Wednesday, December 24, 2025

Large Corporations: '6 out of 10 Companies Have No New Hires This Year'

Input
2025-09-11 08:59:35
Updated
2025-09-11 08:59:35
Recruitment Market for Large Corporations Shrinks Compared to Last Year
[Seoul=Newsis] Signboard in front of the Korea Economic Association building in Yeongdeungpo-gu, Seoul. (Photo = Hankyung-hyeop) 2025.07.23. photo@newsis.com *Resale and DB prohibited /Photo=Newsis
[Financial News] There is a forecast that the recruitment market for large corporations in the second half of this year will shrink compared to last year.
The Korea Economic Association (Hankyung-hyeop) commissioned Research & Research to survey the top 500 companies by sales (121 responding companies), and it was found that 62.8% have no plans for new hires in the second half of this year or are undecided. This is an increase of 5.3 percentage points compared to the second half of last year (57.5%). 'Undecided' decreased by 2.0 percentage points to 38.0%, and 'None' increased by 7.3 percentage points to 24.8%.
Among the companies that have established recruitment plans, 37.8% plan to reduce the scale compared to last year, and 24.4% plan to increase it. 37.8% plan to maintain a similar level. Companies reducing recruitment increased by 20.2 percentage points compared to the second half of last year, and those expanding increased by 6.8 percentage points.
Hankyung-hyeop analyzed, "The proportion of companies without recruitment plans in the second half of this year has increased significantly compared to last year, and the proportion of companies planning to reduce the scale among those with recruitment plans has also more than doubled compared to last year, raising concerns that the recruitment market will shrink compared to last year."

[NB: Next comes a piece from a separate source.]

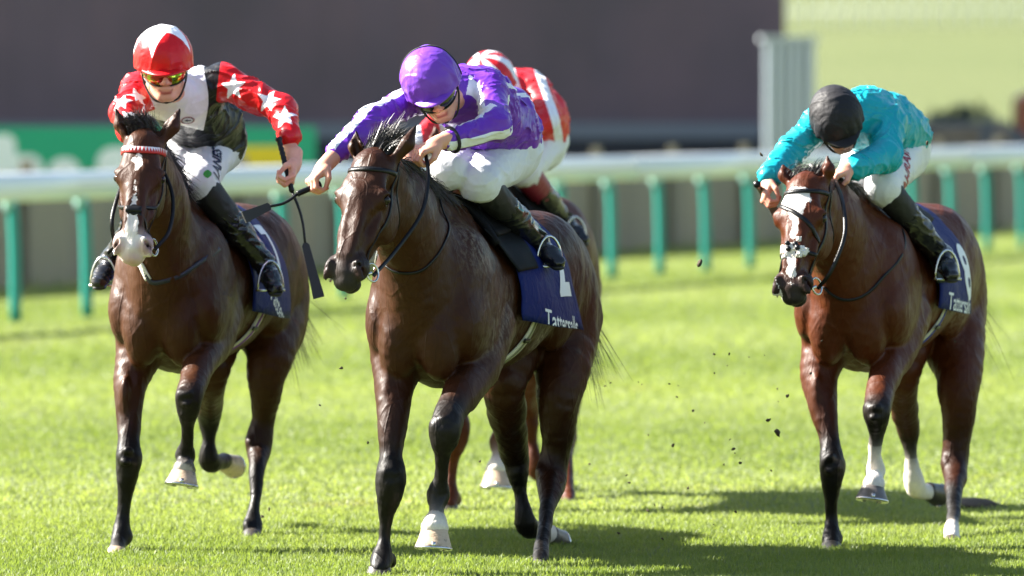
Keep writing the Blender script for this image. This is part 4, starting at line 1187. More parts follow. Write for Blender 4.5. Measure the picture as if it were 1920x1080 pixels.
    for j in range(nv):
        for i in range(nu): F.append((j*(nu+1)+i, (j+1)*(nu+1)+i, (j+1)*(nu+1)+i+1, j*(nu+1)+i+1))
    gg = mesh_obj('goggles', V, F, sp.get('lens', LENS), root)
    so_ = gg.modifiers.new('solid','SOLIDIFY'); so_.thickness = .003
    v, f = tube([np.array(V[i]) for i in range(nu+1)], .0032*k_, 6); v2, f2 = tube([np.array(V[nv*(nu+1)+i]) for i in range(nu+1)], .0028*k_, 6)
    mesh_obj('goggles_frame', *merge([(v,f),(v2,f2)]), sp.get('frame_mat', BLACKL), gg)
    # chin strap and helmet band
    for q in (-1,1):
        v, f = tube(catmull([h(q*.082,.0,-.005), h(q*.072,.012,-.055), h(q*.045,.045,-.100), h(0,.060,-.112)], 5), .0048, 6); mesh_obj('chin_strap', v, f, CUFF, root)
    if sp.get('band'):
        pts = [h(.112*math.sin(a), -.04-.03*math.cos(a)+.02, .048+.118*math.cos(a)) for a in np.linspace(-1.9, 1.9, 24)]
        v, f = strap(pts, ctx['bv'], .010, .003, .001, 2); mesh_obj('helmet_band', v, f, CUFF, root)
    # cuffs on the wrists
    for arm in sp['arms']:
        if arm.get('cuff'):
            b_, w = pt(arm['e'][:3]), pt(arm['w'][:3]); d = nrm(w-b_); v, f = ring(w-d*.014, d, arm['w'][3]*1.24, .0075); mesh_obj('wrist_band', v, f, CUFF, root)
    return dict(root=root, grips=grips, silks=silks, breeches=br, sb=bv, bb=bb, H=H, cap=cap)

def stirrup_at(parent, c, yawd, up_to):
    x = np.array([math.cos(yawd), math.sin(yawd), 0]); z = np.array([0,0,1.])
    arc = [c+x*.060*math.cos(a)+z*(.125*math.sin(a)) for a in np.linspace(0, math.pi, 14)]
    v, f = tube(arc, .0060, 7); v2, f2 = box(c, (.125,.035,.010), np.stack([x, np.cross(z, x), z], 1)); o = mesh_obj('stirrup', *merge([(v,f),(v2,f2)]), STEEL, parent)
    v, f = strap([c+z*.122, np.array(up_to)], None, .016, .004, 0, 4); mesh_obj('stirrup_leather', v, f, BLACKL, o)

BREECH = fabric('white_breeches_fabric', (.76,.77,.80), rough=.55, bmp=.25)
CUFF = simple('black_stretch_fabric', (.010,.010,.011), .6, bmp=.3)
LENS = simple('dark_goggle_lens', (.010,.011,.012), .06, coat=1)
m, t, b = new_mat('mirrored_lens'); g = N(t, 'ShaderNodeLayerWeight'); g.inputs[0].default_value = .4
t.links.new(ramp(t, noise(t, 18, 2), [(.35,(.10,.22,.02)),(.5,(.30,.42,.03)),(.62,(.35,.03,.03))]), b.inputs['Base Color']); b.inputs['Metallic'].default_value = .8; b.inputs['Roughness'].default_value = .08
MIRL = m

def whip(label, grip_px, tip_px, frac_handle=.30, tail_px=None):
    """padded racing whip: ribbed handle, thin shaft, flat padded flap"""
    a, b_ = np.array(P(*tail_px)), np.array(P(*tip_px)); d = b_-a; L = np.linalg.norm(d); d = d/L
    root = empty('whip', tuple(a), label=label, cat='whip')
    pts = []; rs = []
    for i in range(25): t_ = i/24*frac_handle; pts.append(a+d*L*t_); rs.append(.0105+(.0022 if i%2 else 0)+(.004 if i < 2 else 0))
    v, f = tube(pts, rs, 10); mesh_obj('handle', v, f, BLACKL, root)
    x = np.cross(d, (0,1,0)); x = nrm(x); bow = x*.012
    m0, m1 = frac_handle, .66; v, f = tube([a+d*L*(m0+(m1-m0)*i/8)+bow*math.sin(math.pi*i/8) for i in range(9)], [.0065-.001*i/8 for i in range(9)], 8); mesh_obj('shaft', v, f, BLACKL, root)
    s0 = a+d*L*m1; V = []; w = [(0,.008),(.05,.016),(.5,.019),(.97,.024),(1,.023)]; n_ = np.cross(x, d)
    for (t_, ww) in w:
        p = s0+d*(L*(1-m1))*t_
        for (u, q) in ((-1,-1),(1,-1),(1,1),(-1,1)): V.append(p+x*u*ww+n_*q*.0065)
    F = [(i*4+j, i*4+(j+1)%4, i*4+4+(j+1)%4, i*4+4+j) for i in range(len(w)-1) for j in range(4)]+[(3,2,1,0), tuple((len(w)-1)*4+j for j in range(4))]
    o = mesh_obj('padded_flap', V, F, simple('whip_pad', (.014,.013,.018), .55, bmp=.4), root, smooth=False)
    return root

def arm_stripe(ctx, i, seg, cx, w):
    """distance field of a stripe running along sleeve i; cx = direction the stripe faces"""
    V = ctx['V']; arm = ctx['sp']['arms'][i]; pt = ctx['pt']; a, b_ = (pt(arm['s'][:3]), pt(arm['e'][:3])) if seg == 0 else (pt(arm['e'][:3]), pt(arm['w'][:3]))
    d = nrm(b_-a); L = np.linalg.norm(b_-a); q = V-a; t_ = q@d; r = q-np.outer(t_, d); rn = np.linalg.norm(r, axis=1); c = np.array(cx, float); c = nrm(c-d*(c@d)); e = np.cross(d, c)
    ang = np.arctan2(r@e, r@c); dist = np.abs(ang)*rn-w
    ext = .03
    return np.where((t_ > -ext) & (t_ < L+ext) & (rn < .11), dist, 1.0)
K='coat'; PT='point'
GIRTHW = simple('cream_girth', (.55,.53,.42), .6, bmp=.3); GIRTHG = simple('olive_girth_stripe', (.20,.20,.10), .6); GIRTHB = simple('blue_girth_stripe', (.03,.04,.30), .5); GIRTHP = simple('violet_girth_stripe', (.22,.06,.35), .5)
HM = dict(label='dark bay racehorse in the middle, its head lowered, ridden by the purple jockey', coat='dark', ls=1.15, yaw=17, chest=(805,600,30.3), seed=2,
  poll=(702,300,29.66), muzzle=(640,556,29.36), face=(-.36,-.86,.35), hs=1.0,
  ears=((-.085,.015,.125),(.12,.0,.165)), ear_open=(-.008,.024,0), forelock=(.035,-.01,.10), mane_dir=(.07,.02,-.04),
  legs=[
   [(752,600,30.42,.115,K),(746,670,30.33,.098,K),(740,715,30.25,.074,K),(737,760,30.18,.060,K),(735,815,30.12,.050,(K)),(733,855,30.09,.042,PT),(733,893,30.06,.054,PT),(731,925,30.06,.047,PT),(725,965,30.08,.030,PT),(720,1010,30.08,.026,PT),(716,1046,30.06,.040,PT),(713,1064,30.02,.036,PT)],
   [(905,610,30.55,.12,K),(893,690,30.35,.085,K),(866,735,30.15,.067,K),(846,770,30.03,.056,PT),(836,800,29.95,.056,PT),(832,822,29.95,.050,PT),(829,850,29.97,.032,PT),(827,895,30.0,.026,PT),(822,928,30.03,.041,PT),(819,952,30.0,.029,PT),(816,972,29.98,.036,'white'),(815,986,29.97,.050,'white')],
   [(955,600,31.55,.17,K),(945,715,31.35,.085,K),(950,765,31.45,.074,K),(958,815,31.58,.060,K),(966,855,31.70,.053,PT),(971,885,31.70,.042,PT),(976,925,31.70,.028,PT),(982,960,31.68,.036,PT),(988,985,31.70,.042,PT),(1008,995,31.80,.034,'white'),(1026,1000,31.88,.038,'white')],
   [(1045,600,31.75,.17,K),(1054,690,31.50,.105,K),(1047,745,31.42,.082,K),(1046,800,31.43,.066,K),(1044,838,31.46,.055,K),(1035,880,31.46,.058,K),(1034,910,31.40,.052,K),(1027,950,31.22,.032,PT),(1020,1000,31.02,.028,PT),(1014,1040,30.86,.032,PT),(1012,1058,30.78,.030,PT)],
  ],
  lumps=[(745,735,30.28,(.030,.045,.10),K,.02),(728,745,30.18,(.028,.04,.10),K,.02),(729,858,30.05,(.020,.02,.022),PT,.01),(738,884,30.02,(.022,.018,.02),PT,.016),(724,884,30.02,(.018,.018,.02),PT,.016),(733,908,30.02,(.026,.018,.014),PT,.016),(740,900,30.12,(.022,.03,.03),PT,.012),(852,812,29.97,(.020,.03,.03),PT,.012),(832,786,29.91,(.026,.02,.02),PT,.016),(828,806,29.91,(.024,.02,.016),PT,.016),(880,740,30.18,(.032,.05,.07),K,.02),(706,1048,30.07,(.014,.03,.024),PT,.012),(727,1050,30.09,(.014,.03,.024),PT,.012),(811,934,30.06,(.014,.025,.022),PT,.01),(721,893,30.05,(.024,.024,.028),PT,.015),(746,900,30.09,(.028,.03,.035),PT,.02),(818,800,29.93,(.028,.03,.03),PT,.02),(1014,885,31.42,(.02,.035,.03),K,.015),(1055,885,31.55,(.02,.05,.05),K,.02),(735,1052,30.1,(.02,.03,.03),PT,.02),(833,936,30.06,(.02,.03,.025),PT,.015)],
  hooves=[dict(top=(712,1062,30.03), bot=(711,1090,30.03), kind='dark', shoe=False), dict(top=(815,993,29.97), bot=(813,1028,29.96), kind='pale', rt=.054, rb=.075),
          dict(top=(1030,1001,31.92), bot=(1044,1002,32.02), kind='grey', fwd=(.2,0,-1), rt=.042, rb=.058), dict(top=(1012,1060,30.78), bot=(1010,1088,30.73), kind='dark', rt=.04, rb=.05, shoe=False)],
  sweat=[(1.12,.27,.86,.16,.8),(.42,.2,1.02,.2,.35),(.3,.2,1.3,.15,.3)],
  noseband=None, cloth_u=(.66,1.26), flare=(.02,.07),
  prints=[('2', .38, (1.12,66), .012, 0, 0, 0), ('Tattersalls', .105, (1.03,107), .001, 0, 0, -.1)],
  girth_mat=GIRTHW, girth_stripe=GIRTHG, girth=((.84,98),(.83,112),(.80,130),(.76,152),(.74,180)),
  neckstrap=[([(735,490,30.0),(750,510,29.95),(790,510,29.95),(825,480,30.0),(850,440,30.1),(848,400,30.2),(820,340,30.3)], .012, BLACKL)])
hm = horse(HM); tack(hm, HM); sm = saddlery(hm, HM)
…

Hankyung-hyeop '2025 Second Half New Graduate Recruitment Plan'. Provided by Hankyung-hyeop

Hankyung-hyeop '2025 Second Half New Graduate Recruitment Plan'. Provided by Hankyung-hyeop

By industry, the proportion of undecided or no recruitment plans was high in construction and civil engineering (83.3%), food products (70.0%), steel and metal (69.2%), and petrochemicals and products (68.7%). These are mainly industries experiencing restructuring, economic downturns, and cost pressures.   
The most cited reason for not hiring new employees or not increasing recruitment scale was 'management austerity to respond to increased internal and external uncertainties and deteriorating corporate profitability' (56.2%). This was followed by 'increased cost burden due to rising raw material prices and labor costs' (12.5%), and 'economic downturn due to prolonged global recession and high exchange rates' (9.4%).
Companies that responded they would increase new hires cited 'securing future talent regardless of economic conditions' (45.4%), 'increased demand for manpower in new industries or new job categories' (36.4%), and 'replacement due to existing workforce attrition' (18.2%) as reasons.
Challenges in new recruitment included 'difficulty finding talent that meets the required level' (29.4%), 'early resignation of recruits' (24.0%), 'attrition during the recruitment process' (19.3%), and 'many false applicants' (14.7%). 'Lack of talent in science and technology fields such as new industries and new technologies' was 2.9%. The job categories experiencing difficulties in securing manpower were research and development (35.9%), professional and technical positions (22.3%), and production and field positions (15.9%).
Policy tasks for promoting new graduate recruitment included 'inducing corporate investment and employment expansion through regulatory relaxation' (38.9%), 'expanding incentives for companies that increase employment' (22.3%), 'strengthening support for companies in new industry growth areas' (10.7%), and 'resolving mismatches between job seeker capabilities and employer needs' (10.7%).
Lee Sang-ho, head of the Economic and Industrial Headquarters of Hankyung-hyeop, emphasized, "Traditional core industries are losing vitality, and companies in new industry fields have not yet gained enough competitiveness to expand employment. In a situation where the management environment has become more difficult due to amendments to the labor and commercial laws, the government and the National Assembly should support companies' employment capacity through various regulatory relaxations and investment support."